-- THE PROBLEM --
Lines that include the word "Write" are the ones to copy.
--- --- ---
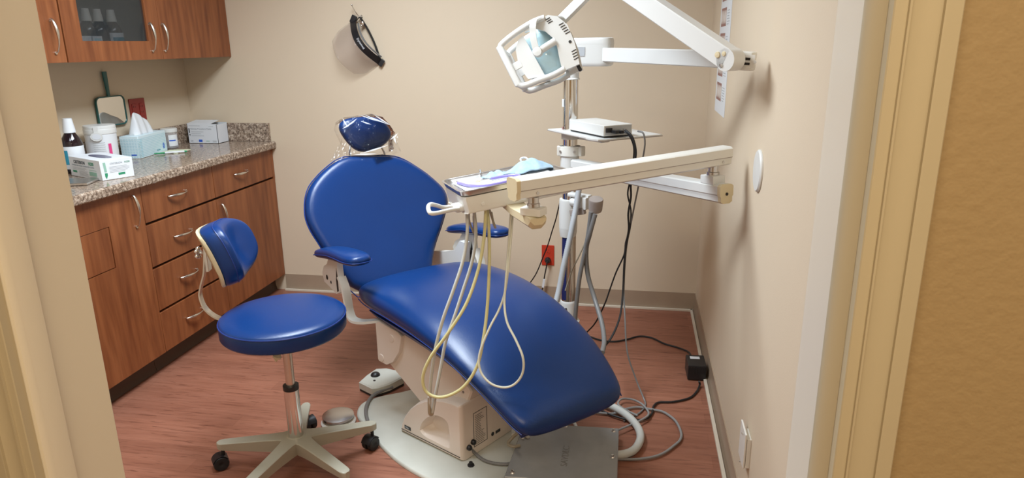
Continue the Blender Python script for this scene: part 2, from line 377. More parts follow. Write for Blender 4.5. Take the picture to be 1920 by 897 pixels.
# ================================================================== CABINETS
def pull_mesh(length, depth=0.026, vertical=True):
    """bow handle, fat at its start and thinning to its end; runs along -Z (vertical) or +Y (horizontal), stands off along +X"""
    g = G(); n = 22; pts = []
    for i in range(n + 1):
        t = i / n; s_ = math.sin(math.pi * t) ** 0.75
        off = 0.004 + depth * (0.25 + 0.75 * s_) if 0 < i < n else 0.0
        a = length * t
        pts.append(V((off, 0, -a)) if vertical else V((off, a, 0)))
    pts[0] = V((depth * 0.35, 0, 0)) ; pts.insert(0, V((0, 0, -0.006)) if vertical else V((0, 0.006, 0)))
    def rad(t): return 0.0030 + 0.0042 * max(0, math.sin(math.pi * min(1, (t + 0.08) * 1.35))) ** 1.2
    g.tube(pts, rad, 10, 2)
    g.cyl((0, 0, -length) if vertical else (0, length, 0), (0.006, 0, -length) if vertical else (0.006, length, 0), 0.006, n=12)
    return g
def add_pull(parent, p, length, vertical):
    g = pull_mesh(length, 0.024, vertical)
    for v in g.bm.verts: v.co += V(p)
    return obj('handle', g, 'satin', parent)
Y1, Y2, YE = -1.131, -0.606, -0.002
ZT = 0.872
def carcass(name, ya, yb, x0, xf, z0, z1, label, toe=True):
    t = thing(name, ((x0 + xf) / 2, (ya + yb) / 2, 0 if toe else z0), label, 'cabinet')
    g = G().span((x0, ya + .001, z0), (xf - 0.021, yb - .001, z1))
    obj('body', g, 'cab_dark', t)
    if toe:
        obj('toe_kick', G().span((x0, ya + .001, 0.0), (xf - 0.075, yb - .001, z0 - .001)).prism([(xf - .075, ya + .001, .096), (xf - .071, ya + .001, .096), (xf - .071, ya + .001, .03), (xf - .062, ya + .001, 0.0), (xf - .075, ya + .001, 0)], (0, yb - ya - .002, 0)), 'toe', t)
    return t
def front(t, kind, ya, yb, z0, z1, xf=0.0, th=0.019, m='cabinet'):
    return obj(kind, G().span((xf - th, ya + .0016, z0), (xf, yb - .0016, z1), 0.001, 1), m, t)
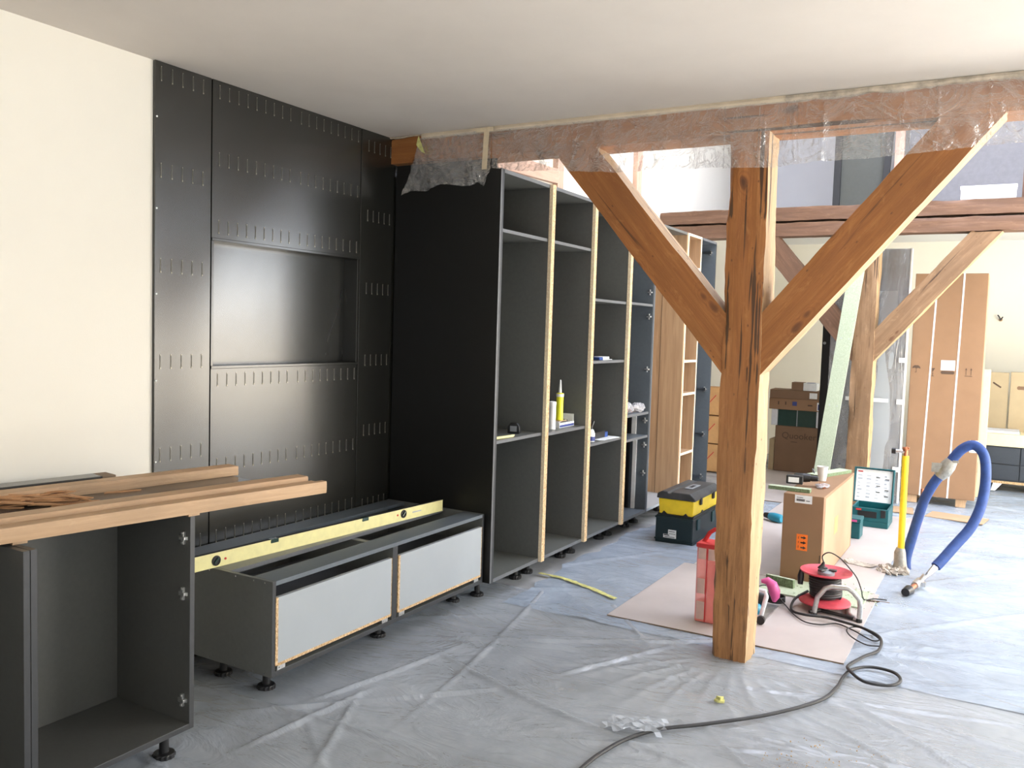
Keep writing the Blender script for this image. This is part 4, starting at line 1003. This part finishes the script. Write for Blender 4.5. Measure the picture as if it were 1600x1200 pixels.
BL = [(-.50, 6.14, .0), (-.505, 6.15, .08), (-.478, 6.18, .22), (-.455, 6.2, .33), (-.42, 6.2, .47), (-.37, 6.2, .585), (-.308, 6.2, .685), (-.26, 6.2, .77), (-.215, 6.2, .825), (-.16, 6.2, .85), (-.11, 6.19, .815), (-.085, 6.17, .74), (-.08, 6.15, .60), (-.10, 6.12, .46), (-.145, 6.08, .34), (-.215, 6.02, .24), (-.28, 5.95, .15), (-.315, 5.91, .105)]
build('hose', MB().tube(arc_tube(BL, 5), .031, 14), 'hose_blue', t, smooth=True)
build('tape_wrap', MB().tube([(-.345, 6.2, .625), (-.32, 6.2, .66), (-.295, 6.2, .705), (-.275, 6.2, .74)], [.034, .046, .046, .035], 12), 'duct_tape', t, smooth=True, label='silver tape bundle on the hose')
build('tape_tail', bx(-.39, -.33, 6.165, 6.17, .66, .72), 'duct_tape', t); build('tape_tail', bx(-.27, -.235, 6.165, 6.17, .73, .745), 'duct_tape', t)
v = build('fitting', MB().tube([(-.315, 5.91, .105), (-.34, 5.86, .075), (-.36, 5.80, .06), (-.385, 5.70, .05)], [.022, .018, .012, .012], 12), 'steel', t, smooth=True)
build('valve_body', MB().cyl((-.385, 5.70, .05), (-.405, 5.60, .045), .026, .022).box(-.42, -.35, 5.64, 5.67, .035, .06).cyl((-.39, 5.66, .05), (-.36, 5.68, .10), .012), 'aluminium', v, smooth=True)
build('outlet', MB().cyl((-.405, 5.60, .045), (-.425, 5.50, .04), .015), 'copper', v, smooth=True)
build('cap', MB().cyl((-.425, 5.50, .04), (-.44, 5.44, .038), .030, .024), 'black_plastic', v, smooth=True)
m = MB(); r = random.Random(6)
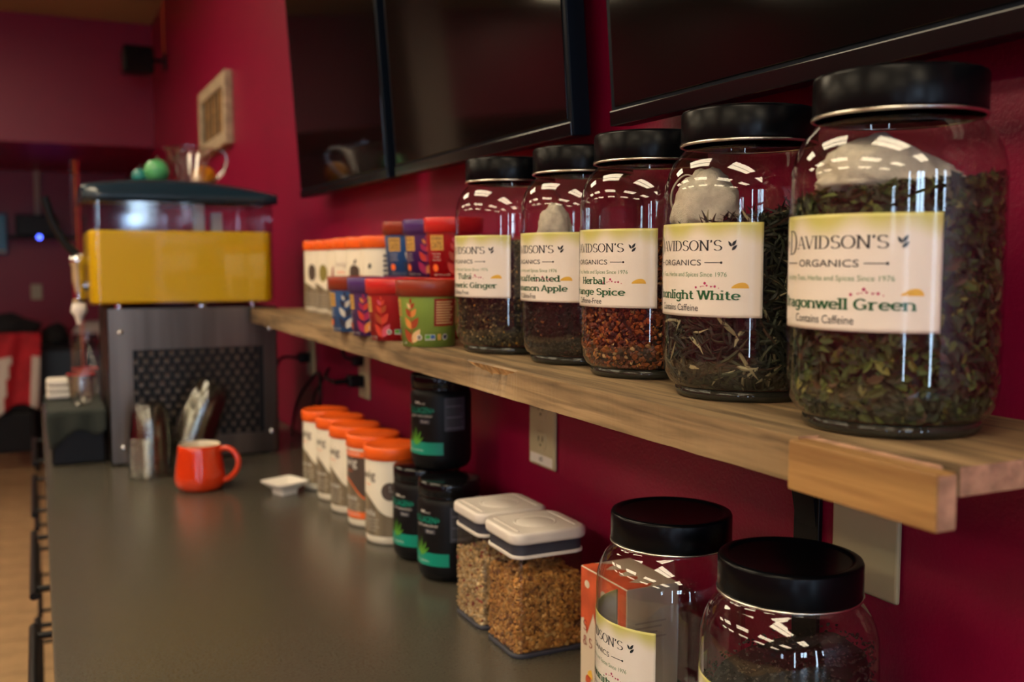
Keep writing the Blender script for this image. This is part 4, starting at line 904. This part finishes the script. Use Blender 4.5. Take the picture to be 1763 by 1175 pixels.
M['leafnavy'] = mat('navy_leaf_print', (0.02, 0.03, 0.07), 0.4); M['leafwhite'] = mat('white_leaf_print', (0.6, 0.6, 0.55), 0.4); M['leafred'] = mat('red_leaf_print', (0.60, 0.05, 0.03), 0.4); M['leafmag'] = mat('magenta_leaf_print', (0.38, 0.02, 0.10), 0.4)
BL = [M['leafnavy'], M['leafwhite'], M['leafnavy'], M['leafwhite']]; PU = [M['leafmag'], M['leaforange'], M['leafmag'], M['leafred']]; RE = [M['leafred'], M['leafpink'], M['leafred'], M['leafrust']]; GN = [M['leafrust'], M['leafpale'], M['leafrust'], M['leaforange']]
oat(-0.180, 1.376, SH, -82, M['rust'], M['green'], GN, 'green oat cup with rust lid standing beside the tea jars', True)
oat(-0.187, 1.503, SH, -78, M['redlid'], M['red'], RE, 'red oat cup with red lid in the lower front row')
oat(-0.187, 1.603, SH, -75, M['purplelid'], M['purple'], PU, 'purple oat cup with purple lid in the lower front row')
oat(-0.190, 1.716, SH, -70, M['rust'], M['blue'], BL, 'blue oat cup with rust lid in the lower front row')
ZU = SH + 0.0963
for (x, y, ph, c, b_, l, nm, hid) in ((-0.090, 1.497, -40, 'redlid', 'red', RE, 'red', 0), (-0.090, 1.600, -57, 'purplelid', 'purple', PU, 'purple', 1), (-0.093, 1.700, -40, 'rust', 'blue', BL, 'blue', 2)):
    oat(x, y, SH, -40, M['rust'] if nm == 'purple' else M[c], M[b_], l, 'oat cup hidden in the back row under the upper %s cup' % nm)
    oat(x, y, ZU, ph, M[c], M[b_], l, '%s oat cup stacked in the upper back row' % nm)

# ================================================================== DISH, MUG, CUPS
ds = thing('square_dish', 'small square white china dish beside the orange capped tubs', 'dish', (-0.218, 2.180, CT), R(22))
def sqring(w, z, n=6, cr=0.25):
    L = []
    for q, (sx_, sy_) in enumerate(((1, 1), (-1, 1), (-1, -1), (1, -1))):
        for k in range(n + 1): a = PI / 2 * (q + k / n); c = w * cr; L.append((sx_ * (w - c) + c * math.cos(a), sy_ * (w - c) + c * math.sin(a), z))
    return L
rings = [sqring(0.026, 0.0), sqring(0.027, 0.010), sqring(0.036, 0.016), sqring(0.050, 0.026), sqring(0.0505, 0.0285), sqring(0.048, 0.0285), sqring(0.034, 0.0195), sqring(0.024, 0.0165)]
N = len(rings[0]); mb = MB(); fs = []
for j in range(len(rings) - 1):
    for i in range(N): i2 = (i + 1) % N; fs.append((j * N + i, j * N + i2, (j + 1) * N + i2, (j + 1) * N + i))
mb.add([p for r_ in rings for p in r_], fs, 0, True); mb.add(rings[0], [list(range(N))[::-1]]); mb.add(rings[-1], [list(range(N))]); mb.obj('dish_body', M['white_china'], ds); ds.scale = (0.8, 0.8, 1.0)

mg = thing('mug', 'glossy red orange mug with cream inside on the countertop', 'mug', (-0.381, 2.305, CT), 0)
MB().lathe([(0, 0.002), (0.038, 0.002), (0.042, 0.0), (0.048, 0.004), (0.0535, 0.012), (0.0555, 0.022), (0.0550, 0.034), (0.0515, 0.060), (0.0475, 0.088), (0.0465, 0.1005), (0.0455, 0.1020)], 72).obj('mug_body', M['mug'], mg)
MB().lathe([(0.0455, 0.1020), (0.0440, 0.1010), (0.0448, 0.088), (0.0488, 0.060), (0.0515, 0.034), (0.048, 0.012), (0.0, 0.008)], 72).obj('mug_lining', M['cream_glaze'], mg)
hp = smooth_path([(0.043, 0, 0.088), (0.060, 0, 0.094), (0.078, 0, 0.086), (0.088, 0, 0.066), (0.084, 0, 0.044), (0.068, 0, 0.026), (0.052, 0, 0.020)], 6)
hd = MB().tube(hp, 0.0062, 12).obj('handle', M['mug'], mg); hd.rotation_euler = (0, 0, R(-28))

cupm = MB().lathe([(0.0515, 0.0), (0.0530, 0.0015), (0.0520, 0.0035), (0.0490, 0.004), (0.0480, 0.015), (0.0455, 0.045), (0.0430, 0.068), (0.0345, 0.088), (0.0325, 0.092), (0.0, 0.092)], 36).mesh('plastic_cup', M['cup'])
# rim band as a denser part of the same cup
ORD = 'topmost second third fourth fifth sixth seventh eighth ninth tenth eleventh twelfth thirteenth fourteenth fifteenth sixteenth seventeenth lowest'.split()
def cups(n, base, step, stack, bend=None, group=''):
    for i in range(n):
        o = bpy.data.objects.new('plastic_cup', cupm); COL.objects.link(o)
        p, rot = (Vector(base) + Vector((0, 0, i * step)), (0, 0, 0)) if not bend else bend(i)
        o.location = p; o.rotation_euler = rot; k = n - 1 - i
        tag(o, ('lowest' if i == 0 else ORD[k] + (' down' if k else '')) + ' inverted clear plastic cup in the ' + stack, 'cup', group)
cups(13, (-0.466, 2.50, CT + 0.0005), 0.0070, 'upright stack left of the mug', group='cups in the upright stack')
def bend(i):
    a = R(3 + i * 1.15); x = -0.376 + sum(0.0078 * math.sin(R(3 + k * 1.15)) for k in range(i)); z = CT + 0.003 + sum(0.0078 * math.cos(R(3 + k * 1.15)) for k in range(i))
    return Vector((x, 2.515, z)), (0, a, 0)
cups(18, None, 0, 'leaning stack behind the mug', bend, 'cups in the leaning stack')

# ================================================================== JUICE DISPENSER
jd = thing('juice_dispenser', 'steel juice dispenser with clear tank of yellow orange juice', 'juice dispenser', (-0.336, 2.65, CT))
X0, X1 = -0.210, 0.208
MB().box((X0 + 0.004, 0.003, 0.006), (X1 - 0.004, 0.42, 0.385), 0.006).obj('housing', M['black'], jd)
pn = MB(); gx0, gx1, gz0, gz1 = -0.152, 0.172, 0.060, 0.290
pn.box((X0, -0.002, 0.006), (X1, 0.0025, gz0)).box((X0, -0.002, gz1), (X1, 0.0025, 0.394)).box((X0, -0.002, gz0), (gx0, 0.0025, gz1)).box((gx1, -0.002, gz0), (X1, 0.0025, gz1))
pn.box((X0, -0.002, 0.006), (X0 + 0.003, 0.06, 0.394)).box((X1 - 0.003, -0.002, 0.006), (X1, 0.06, 0.394)).box((X0, 0.0, 0.391), (X1, 0.42, 0.394))
pp = pn.obj('steel_panel', M['steel'], jd)
gm = MB(); NXg, NZg = 13, 6; dx = (gx1 - gx0) / NXg; dz = (gz1 - gz0) / NZg
for i in range(NXg):
    for j in range(NZg):
        for (ox, oz) in ((0, 0), (0.5, 0.5)):
            cx, cz_ = gx0 + (i + 0.25 + ox) * dx, gz0 + (j + 0.25 + oz) * dz
            if ox and (i == NXg - 1): continue
            a, b = dx * 0.21, dz * 0.24
            gm.add([(cx - a, 0.001, cz_), (cx, -0.001, cz_ - b), (cx + a, 0.001, cz_), (cx, -0.001, cz_ + b)], [(0, 1, 2, 3)])
for i in range(2 * NXg): gm.box((gx0 + (i * 0.5 + 0.5) * dx - 0.0006, 0.0015, gz0), (gx0 + (i * 0.5 + 0.5) * dx + 0.0006, 0.0024, gz1))
g_ = gm.obj('vent_grille', M['steel'], jd); g_['kind'] = 'stuff'
MB().box((gx0, 0.004, gz0), (gx1, 0.006, gz1)).obj('grille_backing', M['slot'], jd)
for (x, z) in ((X0 + 0.03, 0.335), (X1 - 0.018, 0.335), (X0 + 0.03, 0.045), (X1 - 0.018, 0.06)):
    MB().lathe([(0.0075, 0), (0.0072, 0.003), (0.004, 0.0055), (0, 0.006)], 16).obj('screw', M['chrome'], jd).matrix_local = Matrix.Translation((x, -0.002, z)) @ Matrix.Rotation(R(90), 4, 'X')
for x in (X0 + 0.03, X1 - 0.03):
    for y in (0.03, 0.38): MB().lathe([(0.012, 0), (0.014, 0.008), (0, 0.008)], 16, (x, y, -0.0), capb=True).obj('foot', M['black'], jd)
tx0, tx1, ty0, ty1, tz0, tz1 = -0.248, 0.200, -0.035, 0.36, 0.405, 0.672
tcx, tcy = (tx0 + tx1) / 2, (ty0 + ty1) / 2
MB().rsquare(tx1 - tx0, ty1 - ty0, tz0, tz1, 0.028, (tcx, tcy), bev=0.0, caps=(True, False), n=8).obj('tank', M['tank'], jd)
MB().rsquare(tx1 - tx0 - 0.008, ty1 - ty0 - 0.008, tz0 + 0.003, 0.588, 0.026, (tcx, tcy), bev=0.006, n=8).obj('juice', M['juice'], jd)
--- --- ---
-- FINISHED ANSWER --
Continue the Blender Python script for this scene: part 2, from line 377. More parts follow. Write for Blender 4.5. Take the picture to be 1920 by 897 pixels.
Keep writing the Blender script for this image. This is part 4, starting at line 1003. This part finishes the script. Write for Blender 4.5. Measure the picture as if it were 1600x1200 pixels.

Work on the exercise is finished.